==== Records to process
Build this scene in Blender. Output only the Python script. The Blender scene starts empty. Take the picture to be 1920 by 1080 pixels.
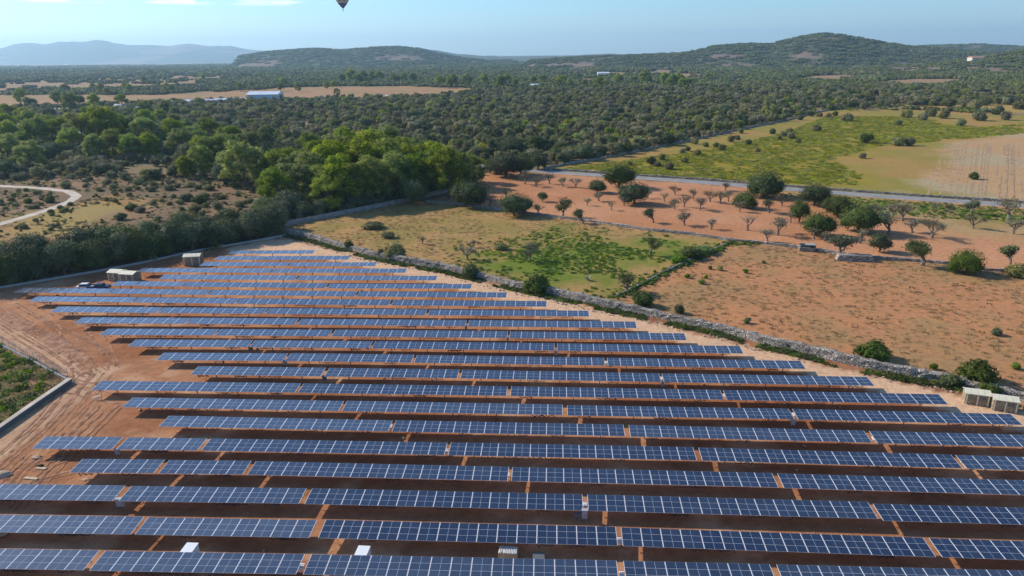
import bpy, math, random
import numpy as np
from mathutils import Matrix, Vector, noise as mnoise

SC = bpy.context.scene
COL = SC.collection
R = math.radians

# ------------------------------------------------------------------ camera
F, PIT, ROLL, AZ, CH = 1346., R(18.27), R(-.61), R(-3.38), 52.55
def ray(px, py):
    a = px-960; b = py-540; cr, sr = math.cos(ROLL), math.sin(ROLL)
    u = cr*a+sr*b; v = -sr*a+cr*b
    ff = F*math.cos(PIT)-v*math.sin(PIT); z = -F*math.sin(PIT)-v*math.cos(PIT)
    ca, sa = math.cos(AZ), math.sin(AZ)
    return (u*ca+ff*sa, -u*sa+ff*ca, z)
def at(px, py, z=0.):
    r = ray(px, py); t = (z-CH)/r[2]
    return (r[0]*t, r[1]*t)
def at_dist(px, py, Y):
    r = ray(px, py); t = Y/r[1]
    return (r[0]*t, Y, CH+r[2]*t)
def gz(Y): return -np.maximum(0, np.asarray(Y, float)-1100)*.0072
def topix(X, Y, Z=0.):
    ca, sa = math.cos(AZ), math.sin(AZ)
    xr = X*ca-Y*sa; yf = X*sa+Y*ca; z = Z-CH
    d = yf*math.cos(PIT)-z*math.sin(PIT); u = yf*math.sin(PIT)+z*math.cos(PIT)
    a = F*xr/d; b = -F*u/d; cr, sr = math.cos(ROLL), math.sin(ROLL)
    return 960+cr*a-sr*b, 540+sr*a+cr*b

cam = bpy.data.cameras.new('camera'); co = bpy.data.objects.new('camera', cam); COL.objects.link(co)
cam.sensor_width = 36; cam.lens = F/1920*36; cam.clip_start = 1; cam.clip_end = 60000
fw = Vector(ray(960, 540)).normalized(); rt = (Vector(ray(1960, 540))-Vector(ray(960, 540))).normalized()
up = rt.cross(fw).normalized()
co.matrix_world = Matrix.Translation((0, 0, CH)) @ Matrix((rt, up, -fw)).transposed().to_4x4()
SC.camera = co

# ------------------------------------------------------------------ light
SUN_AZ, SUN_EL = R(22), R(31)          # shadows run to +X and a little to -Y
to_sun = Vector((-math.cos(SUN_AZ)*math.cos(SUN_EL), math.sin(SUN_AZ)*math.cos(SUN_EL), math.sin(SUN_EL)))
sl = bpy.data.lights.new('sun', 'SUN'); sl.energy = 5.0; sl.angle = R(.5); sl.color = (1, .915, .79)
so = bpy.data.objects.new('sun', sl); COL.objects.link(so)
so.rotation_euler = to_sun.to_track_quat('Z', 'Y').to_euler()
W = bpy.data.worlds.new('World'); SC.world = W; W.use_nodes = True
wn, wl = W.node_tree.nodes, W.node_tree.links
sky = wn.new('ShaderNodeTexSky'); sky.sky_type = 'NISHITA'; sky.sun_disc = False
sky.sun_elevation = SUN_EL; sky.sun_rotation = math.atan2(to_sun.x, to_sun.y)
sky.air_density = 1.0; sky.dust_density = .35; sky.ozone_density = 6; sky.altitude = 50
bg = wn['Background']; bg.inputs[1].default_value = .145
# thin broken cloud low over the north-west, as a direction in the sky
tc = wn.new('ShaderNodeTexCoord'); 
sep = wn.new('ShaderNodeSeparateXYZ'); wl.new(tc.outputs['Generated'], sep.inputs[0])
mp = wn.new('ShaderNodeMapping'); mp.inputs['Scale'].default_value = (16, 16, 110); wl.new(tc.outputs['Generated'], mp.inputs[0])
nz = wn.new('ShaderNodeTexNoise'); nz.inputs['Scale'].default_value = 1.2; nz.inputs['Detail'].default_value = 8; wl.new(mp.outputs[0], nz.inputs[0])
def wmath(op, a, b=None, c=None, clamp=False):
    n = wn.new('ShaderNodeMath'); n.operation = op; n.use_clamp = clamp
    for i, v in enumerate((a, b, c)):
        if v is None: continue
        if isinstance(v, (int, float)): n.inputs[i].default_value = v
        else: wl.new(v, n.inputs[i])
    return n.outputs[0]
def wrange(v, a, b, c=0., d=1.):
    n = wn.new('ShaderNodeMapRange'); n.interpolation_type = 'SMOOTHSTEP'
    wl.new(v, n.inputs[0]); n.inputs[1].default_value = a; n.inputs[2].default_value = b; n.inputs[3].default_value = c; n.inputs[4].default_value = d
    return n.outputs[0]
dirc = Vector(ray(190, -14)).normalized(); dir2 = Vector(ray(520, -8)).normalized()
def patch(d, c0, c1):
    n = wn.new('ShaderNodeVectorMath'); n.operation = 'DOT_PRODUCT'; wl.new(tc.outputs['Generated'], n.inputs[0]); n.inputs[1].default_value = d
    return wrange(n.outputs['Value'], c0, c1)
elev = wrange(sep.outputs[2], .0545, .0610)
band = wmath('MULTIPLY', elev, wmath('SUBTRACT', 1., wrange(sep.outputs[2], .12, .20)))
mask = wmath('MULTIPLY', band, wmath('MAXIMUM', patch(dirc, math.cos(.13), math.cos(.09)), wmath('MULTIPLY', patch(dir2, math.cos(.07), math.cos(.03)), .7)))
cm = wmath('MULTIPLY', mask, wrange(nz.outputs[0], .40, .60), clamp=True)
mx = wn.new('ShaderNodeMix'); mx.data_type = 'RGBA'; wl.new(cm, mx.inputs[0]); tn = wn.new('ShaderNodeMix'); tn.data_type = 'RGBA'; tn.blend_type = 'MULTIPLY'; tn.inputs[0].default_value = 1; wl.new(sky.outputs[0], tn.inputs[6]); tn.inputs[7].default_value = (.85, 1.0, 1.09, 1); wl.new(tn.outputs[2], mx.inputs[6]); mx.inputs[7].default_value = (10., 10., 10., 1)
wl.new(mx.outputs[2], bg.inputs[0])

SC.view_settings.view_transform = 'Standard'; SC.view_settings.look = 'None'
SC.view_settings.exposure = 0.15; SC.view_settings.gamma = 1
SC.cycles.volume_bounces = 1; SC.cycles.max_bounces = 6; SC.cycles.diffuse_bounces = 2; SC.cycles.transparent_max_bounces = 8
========
==== Records to process
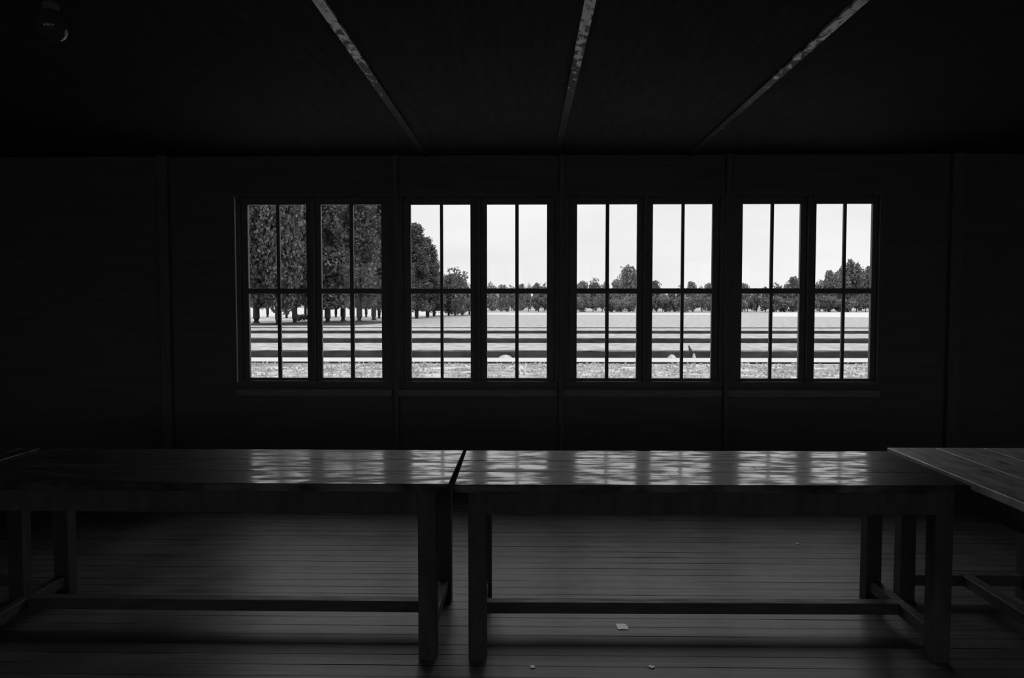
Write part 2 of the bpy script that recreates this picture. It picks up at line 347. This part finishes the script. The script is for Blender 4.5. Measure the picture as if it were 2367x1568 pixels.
========
==== Records to process
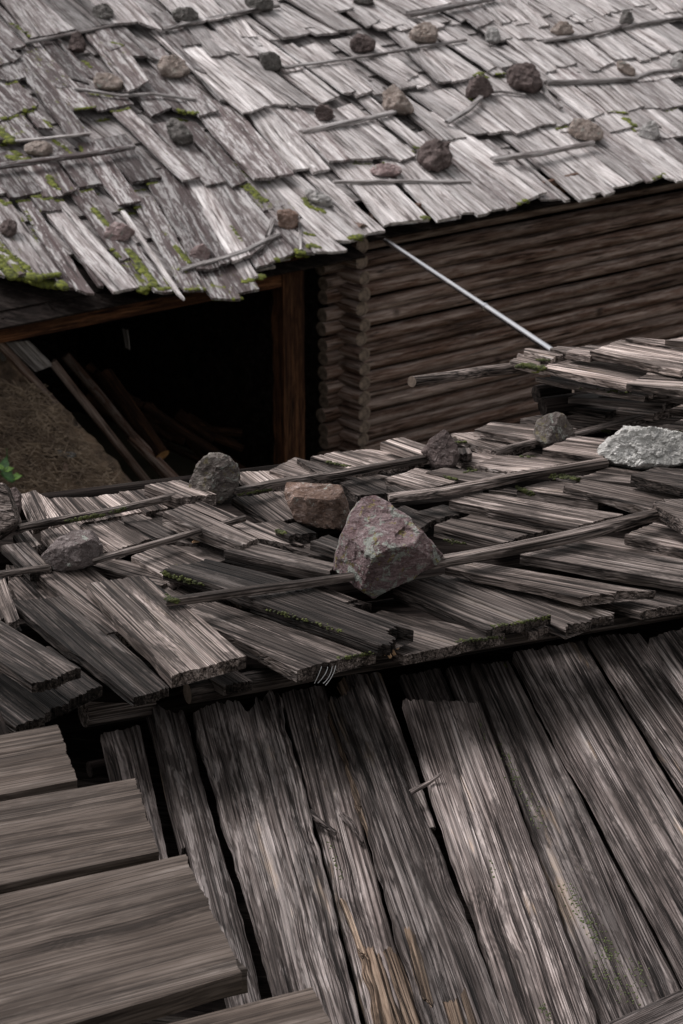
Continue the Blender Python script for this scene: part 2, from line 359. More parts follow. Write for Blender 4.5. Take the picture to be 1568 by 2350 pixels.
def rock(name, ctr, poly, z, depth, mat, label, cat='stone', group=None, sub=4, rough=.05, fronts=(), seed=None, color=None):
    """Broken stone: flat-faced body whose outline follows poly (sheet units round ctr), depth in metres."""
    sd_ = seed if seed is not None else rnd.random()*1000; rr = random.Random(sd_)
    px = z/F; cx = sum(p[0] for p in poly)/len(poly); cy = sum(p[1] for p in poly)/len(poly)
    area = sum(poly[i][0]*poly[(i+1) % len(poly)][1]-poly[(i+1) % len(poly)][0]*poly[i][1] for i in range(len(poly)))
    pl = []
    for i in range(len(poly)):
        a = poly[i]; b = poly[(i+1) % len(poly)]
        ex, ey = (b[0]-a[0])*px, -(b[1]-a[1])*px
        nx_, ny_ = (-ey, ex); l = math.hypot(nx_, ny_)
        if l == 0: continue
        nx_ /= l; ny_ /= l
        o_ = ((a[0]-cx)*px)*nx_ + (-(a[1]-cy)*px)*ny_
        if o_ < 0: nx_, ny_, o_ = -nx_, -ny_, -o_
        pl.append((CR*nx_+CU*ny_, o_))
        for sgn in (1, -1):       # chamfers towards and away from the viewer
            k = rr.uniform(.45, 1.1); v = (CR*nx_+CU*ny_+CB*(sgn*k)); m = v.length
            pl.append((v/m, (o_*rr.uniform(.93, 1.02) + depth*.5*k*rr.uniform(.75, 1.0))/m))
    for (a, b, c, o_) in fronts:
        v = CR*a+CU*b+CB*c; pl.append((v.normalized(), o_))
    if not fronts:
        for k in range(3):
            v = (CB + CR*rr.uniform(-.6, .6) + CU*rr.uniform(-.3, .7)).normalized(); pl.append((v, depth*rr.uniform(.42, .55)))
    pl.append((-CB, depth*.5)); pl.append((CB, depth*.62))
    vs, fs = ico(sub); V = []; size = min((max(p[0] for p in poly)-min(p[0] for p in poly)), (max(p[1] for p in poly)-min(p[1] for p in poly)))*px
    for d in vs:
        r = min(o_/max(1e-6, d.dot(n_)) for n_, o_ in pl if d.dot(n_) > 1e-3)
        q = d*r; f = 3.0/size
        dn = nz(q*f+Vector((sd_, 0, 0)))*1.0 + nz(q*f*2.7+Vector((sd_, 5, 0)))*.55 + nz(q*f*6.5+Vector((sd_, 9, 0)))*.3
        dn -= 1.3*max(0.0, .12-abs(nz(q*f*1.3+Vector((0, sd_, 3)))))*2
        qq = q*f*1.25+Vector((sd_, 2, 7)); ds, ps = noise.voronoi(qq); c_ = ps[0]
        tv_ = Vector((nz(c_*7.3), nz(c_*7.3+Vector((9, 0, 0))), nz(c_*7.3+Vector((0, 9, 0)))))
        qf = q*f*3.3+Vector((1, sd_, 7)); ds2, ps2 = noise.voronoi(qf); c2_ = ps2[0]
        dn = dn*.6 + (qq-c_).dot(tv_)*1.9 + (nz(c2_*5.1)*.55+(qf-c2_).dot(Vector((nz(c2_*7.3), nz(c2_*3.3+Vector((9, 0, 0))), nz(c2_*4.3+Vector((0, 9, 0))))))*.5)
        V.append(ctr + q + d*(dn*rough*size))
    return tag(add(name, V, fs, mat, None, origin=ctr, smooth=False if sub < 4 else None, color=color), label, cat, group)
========
Short task: Pictures are not part of the copy. Write out only the lines from the one containing "Build this scene" through the one containing "R = math.radians", exactly as they stand, both included.

Result of the task:
Build this scene in Blender. Output only the Python script. The Blender scene starts empty. Take the picture to be 1920 by 1080 pixels.
import bpy, math, random
import numpy as np
from mathutils import Matrix, Vector, noise as mnoise

SC = bpy.context.scene
COL = SC.collection
R = math.radians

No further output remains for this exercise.